There are other motivations, too. In 2018, Elon Musk disclosed that a disgruntled employee had hacked company computers to try to disrupt the manufacturing process, changing code in the Tesla Manufacturing Operating System and using false names to export “large amounts of Telsa highly sensitive information to unknown third parties.”

And some IP leaks may be accidental and a result of human error. Ferrari team principal Maurizio Arrivabene expressed concern in October that sensitive information about Ferrari’s technology (a unique dual battery layout) had leaked into the public domain, after the FIA conducted analysis on Ferrari’s power unit, to make sure it was legal. He stated that he would take any further leaks extremely seriously.

In 2017, hackers threatened to release script information from a cable network, in an attempt to extort money (Bitcoin) from the network.

The 2018 Study on Global Megatrends in Cybersecurity by the Ponemon Institute and Raytheon found that “Cyber warfare and breaches involving high-value information will have the greatest negative impact on organizations over the next three years.” IT security practitioners are more pessimistic about their ability to protect their organizations from cyber threats.  The report also found that disruptive technologies – including the use of cloud services – increased the likelihood of a security incident.

There’s a pattern here. Industrial espionage and  IP theft is the new frontier of  cybercrime. Hackers “have recognized the tremendous value in IP and sensitive information as well as the ease by which it can be acquired illicitly,” according to a report by Willis Towers Watson, a risk management and insurance brokerage firm.
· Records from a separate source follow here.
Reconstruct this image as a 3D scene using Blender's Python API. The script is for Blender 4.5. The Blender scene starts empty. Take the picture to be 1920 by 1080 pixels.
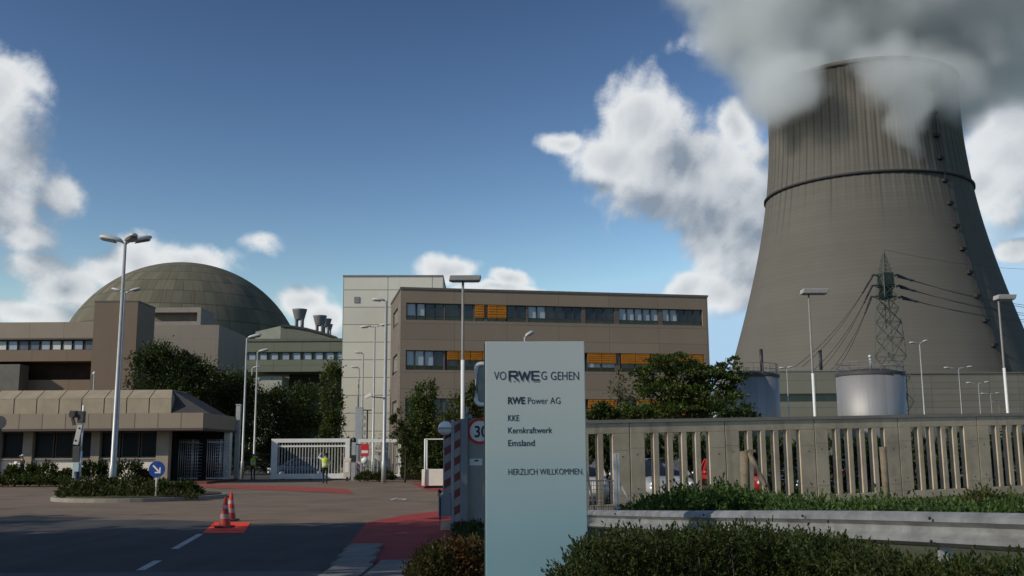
import bpy, bmesh, math, random
import numpy as np
from mathutils import Vector, Matrix
S = bpy.context.scene
C = S.collection
rad = math.radians

# ------------------------------------------------------------------ camera, sky, sun, exposure
F_PX = 1900.0                      # focal length in photo pixels (1920 wide)
PITCH = math.atan(310 / 1900.0)
ROLL = 0.006
EYE = Vector((0, 0, 1.65))
cd = bpy.data.cameras.new('camera'); cam = bpy.data.objects.new('camera', cd); C.objects.link(cam)
cd.sensor_width = 36.0; cd.lens = 36.0 * F_PX / 1920.0; cd.clip_end = 12000; cd.clip_start = 0.1
cam.matrix_world = Matrix.Translation(EYE) @ Matrix.Rotation(math.pi / 2 + PITCH, 4, 'X') @ Matrix.Rotation(ROLL * -1, 4, 'Z')
S.camera = cam
SUN_EL, SUN_AZ = rad(29), rad(62)   # azimuth measured from -Y towards -X
sun_dir = Vector((-math.sin(SUN_AZ) * math.cos(SUN_EL), -math.cos(SUN_AZ) * math.cos(SUN_EL), math.sin(SUN_EL)))
ld = bpy.data.lights.new('sun', 'SUN'); ld.energy = 3.3; ld.angle = rad(0.5); ld.color = (1, 0.90, 0.74)
sun = bpy.data.objects.new('sun', ld); C.objects.link(sun); sun.location = (-60, -30, 80)
sun.rotation_euler = sun_dir.to_track_quat('Z', 'Y').to_euler()
S.view_settings.view_transform = 'Standard'; S.view_settings.look = 'None'; S.view_settings.gamma = 1
S.view_settings.exposure = 0.0
S.cycles.max_bounces = 8; S.cycles.diffuse_bounces = 2; S.cycles.transparent_max_bounces = 12; S.cycles.volume_bounces = 6
S.cycles.volume_step_rate = 1.0; S.cycles.volume_max_steps = 256
S.cycles.use_adaptive_sampling = True; S.cycles.adaptive_threshold = 0.02
S.cycles.use_denoising = True

cR = Vector((1, 0, 0)); cF = Vector((0, math.cos(PITCH), math.sin(PITCH))); cU = Vector((0, -math.sin(PITCH), math.cos(PITCH)))
def ray(px, py):
    u, v = (px - 960) / F_PX, (540 - py) / F_PX
    c, s = math.cos(ROLL), math.sin(ROLL)
    u, v = u * c + v * s, -u * s + v * c
    return cF + cR * u + cU * v
def P(px, py, Y):
    "point at depth Y seen in the photo's pixel (px, py)"
    d = ray(px, py); return EYE + d * (Y / d.y)
def G(px, py, z=0.0):
    d = ray(px, py); return EYE + d * ((z - EYE.z) / d.z)

# ------------------------------------------------------------------ node helpers
class NT:
    def __init__(s, tree): s.t = tree
    def n(s, typ, **kw):
        nd = s.t.nodes.new(typ)
        for k, v in kw.items(): setattr(nd, k, v)
        return nd
    def put(s, sock, v):
        if hasattr(v, 'is_linked') or isinstance(v, bpy.types.NodeSocket): s.t.links.new(v, sock)
        elif v is not None:
            sock.default_value = v
    def m(s, op, a, b=None, c=None, clamp=False):
        nd = s.n('ShaderNodeMath', operation=op, use_clamp=clamp)
        for i, v in enumerate((a, b, c)):
            if v is not None: s.put(nd.inputs[i], v)
        return nd.outputs[0]
    def v(s, op, a, b=None, sc=None):
        nd = s.n('ShaderNodeVectorMath', operation=op)
        s.put(nd.inputs[0], a)
        if b is not None: s.put(nd.inputs[1], b)
        if sc is not None: s.put(nd.inputs['Scale'], sc)
        return nd.outputs['Value'] if op in ('LENGTH', 'DOT_PRODUCT', 'DISTANCE') else nd.outputs[0]
    def noise(s, vec, scale, detail=4, rough=0.55, out=0):
        nd = s.n('ShaderNodeTexNoise'); s.put(nd.inputs['Vector'], vec); nd.inputs['Scale'].default_value = scale
        nd.inputs['Detail'].default_value = detail; nd.inputs['Roughness'].default_value = rough
        return nd.outputs[out]
    def mix(s, f, a, b, blend='MIX'):
        nd = s.n('ShaderNodeMix', data_type='RGBA', blend_type=blend)
        s.put(nd.inputs[0], f); s.put(nd.inputs[6], a); s.put(nd.inputs[7], b)
        return nd.outputs[2]
    def smooth(s, x, a, b):
        nd = s.n('ShaderNodeMapRange', interpolation_type='SMOOTHSTEP')
        s.put(nd.inputs[0], x); s.put(nd.inputs[1], a); s.put(nd.inputs[2], b)
        return nd.outputs[0]
    def xyz(s, vec):
        nd = s.n('ShaderNodeSeparateXYZ'); s.put(nd.inputs[0], vec); return nd.outputs
    def comb(s, x, y, z):
        nd = s.n('ShaderNodeCombineXYZ')
        for i, v in enumerate((x, y, z)): s.put(nd.inputs[i], v)
        return nd.outputs[0]
def col4(c): return (c[0], c[1], c[2], 1)

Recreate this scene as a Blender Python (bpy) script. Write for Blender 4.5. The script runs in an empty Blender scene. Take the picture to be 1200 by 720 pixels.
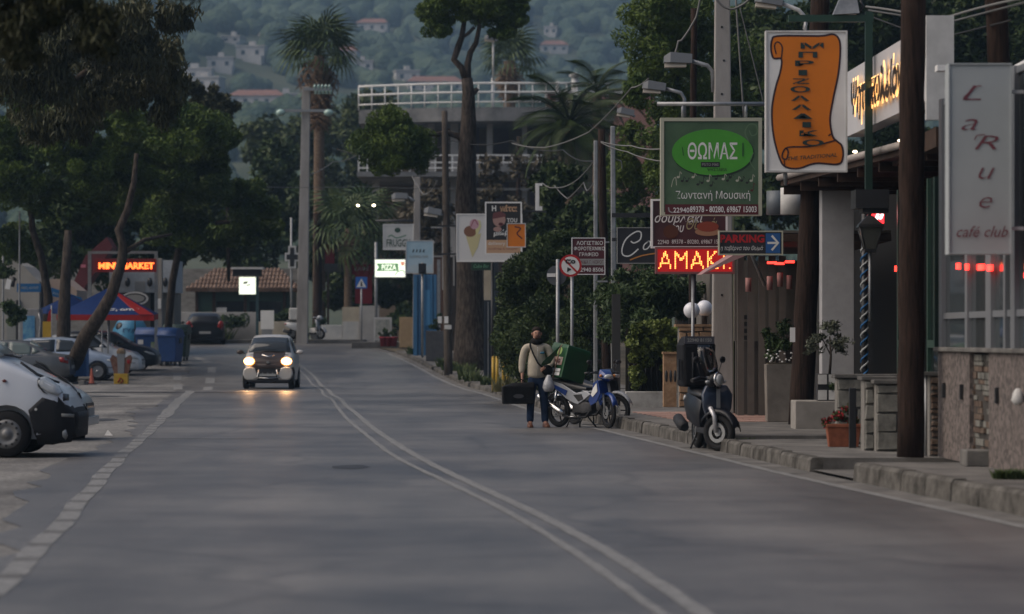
import bpy, bmesh, math, random
import numpy as np
from mathutils import Vector, Matrix, Euler
R=math.radians; PI=math.pi
random.seed(7); rng=np.random.default_rng(7)
sc=bpy.context.scene; C=sc.collection
# ---------------------------------------------------------------- camera
F=3600.0; HZ=396.0; CH=1.6            # focal length in photo pixels, horizon row, eye height
cam=bpy.data.cameras.new('camera'); cam_o=bpy.data.objects.new('camera',cam); C.objects.link(cam_o)
cam_o.location=(0,0,CH); cam_o.rotation_euler=(R(90),0,0)
cam.sensor_width=36; cam.lens=F/1200*36; cam.shift_y=(HZ-360)/1200
cam.clip_start=1; cam.clip_end=9000
cam.dof.use_dof=True; cam.dof.focus_distance=55; cam.dof.aperture_fstop=2.0
sc.camera=cam_o
sc.render.resolution_x=1024; sc.render.resolution_y=614
# ---------------------------------------------------------------- sky, sun, exposure
SUN_EL=R(46); SUN_ROT=R(-98)
w=bpy.data.worlds.new('World'); sc.world=w; w.use_nodes=True
nt=w.node_tree; bg=nt.nodes['Background']
sky=nt.nodes.new('ShaderNodeTexSky'); sky.sky_type='NISHITA'; sky.sun_disc=False
sky.sun_elevation=SUN_EL; sky.sun_rotation=SUN_ROT; sky.air_density=1.0; sky.dust_density=4.0; sky.ozone_density=1.0
nt.links.new(sky.outputs[0],bg.inputs[0]); bg.inputs[1].default_value=0.055
sl=bpy.data.lights.new('sun','SUN'); sl.energy=1.5; sl.angle=R(75); sl.color=(1,.87,.75)
so=bpy.data.objects.new('sun',sl); C.objects.link(so)
sd=Vector((math.sin(SUN_ROT)*math.cos(SUN_EL),math.cos(SUN_ROT)*math.cos(SUN_EL),math.sin(SUN_EL)))
so.rotation_euler=sd.to_track_quat('Z','Y').to_euler(); so.location=(0,-20,60)
sc.view_settings.view_transform='Standard'; sc.view_settings.look='None'; sc.view_settings.exposure=0.62; sc.view_settings.gamma=1
sc.cycles.max_bounces=5; sc.cycles.diffuse_bounces=2; sc.cycles.glossy_bounces=2; sc.cycles.transmission_bounces=4; sc.cycles.transparent_max_bounces=6
sc.cycles.volume_bounces=0; sc.cycles.use_denoising=True; sc.cycles.caustics_reflective=False; sc.cycles.caustics_refractive=False
# ---------------------------------------------------------------- layout helpers: metres from the picture's rays
def s_(d): return F/d
def X(px,d): return (px-600)*d/F
def Z(py,d): return CH+(HZ-py)*d/F
def P(px,py,d): return Vector((X(px,d),d,Z(py,d)))
def G(y):                                # height of the road: flat, then climbing to the bend
    t=min(1,max(0,(y-92)/58)); return 1.4*t*t*(3-2*t)
def itp(tab):
    g=itp0(tab); return lambda y: sum(g(y+o)*w for o,w in ((-5,.1),(-2.5,.25),(0,.3),(2.5,.25),(5,.1)))
def itp0(tab): 
    a=np.array(tab); return lambda y: float(np.interp(y,a[:,0],a[:,1])) if y<=a[-1,0] else float(a[-1,1]+(y-a[-1,0])*(a[-1,1]-a[-2,1])/(a[-1,0]-a[-2,0]))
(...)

If your employees were involved in IP theft, would you know? Data secreted from the organisation, messages carried on personal devices, sharing sensitive information files externally, documents saved to a personal cloud storage platform – it can be hard to track. Organisations are so focused on external threats, that it can be easy to underestimate the threat within. Minimising these risks in 2019 is a clear priority for technology teams.